PC: Those are exactly the people we want to extend this experience to. I see that as a problem of not everyone having found their purpose and gained the capacity to pursue that purpose.  How can we extend that sense of purpose to education, to improving our quality of life, our immediate surroundings and our ability to prosper?

The basic challenge we have is to extend the desire and capacity to find a shared purpose.  I’m trying to create the tools and structures that will bring together motivated people with a shared purpose.  We’re part of the same city, but not everyone has found their purpose.  What can we do to extend that?

The citizens of Austin have lots of energy to look around us and help others, to build more and more connections to extend that shared purpose. We need to make sure we are spreading that attitude and cultivating the Austin Experience.

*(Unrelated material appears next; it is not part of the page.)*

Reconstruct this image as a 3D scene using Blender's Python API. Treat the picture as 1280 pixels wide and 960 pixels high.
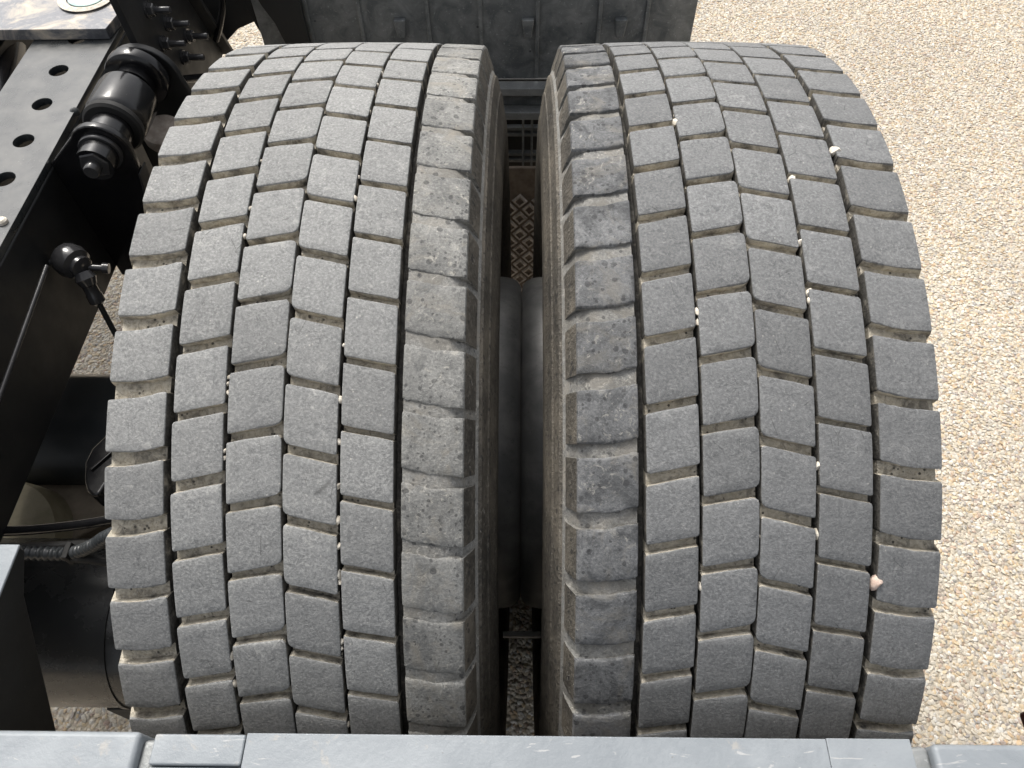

FF: Is that why you decided to bring back the Trail of Lights for Austin?

PC:  Exactly.  The Trail of Lights embodies everything we need to do to cultivate the Austin Experience. The holidays are a time when people are celebrating, bringing families together in multiple generations. The Trail is an open platform, there is no barrier to entry. It connects long-time Austinites to newcomers, creating memories that connect in a powerful way. Even the willingness and support for bringing the Trail of Lights back show the energy of Austinites.

And this year we want to extend this powerful shared experience — translate the energy of embracing Austin — into really improving our community.  The Trail is a destination for 250,000 people to share in the Austin Experience.

Our goal is to create an experiential learning experience, in which people go through what they consider is a party, that cultivates a great feeling, and they learn something. The Trail’s neutral platform allows positive energy there, as well as sowing the seeds for that positive feeling to extend. At the end of the day, Austin will move toward being even more connected.

FF: All thanks to some twinkling lights.

PC: Yes. Non-fluorescent, twinkling lights.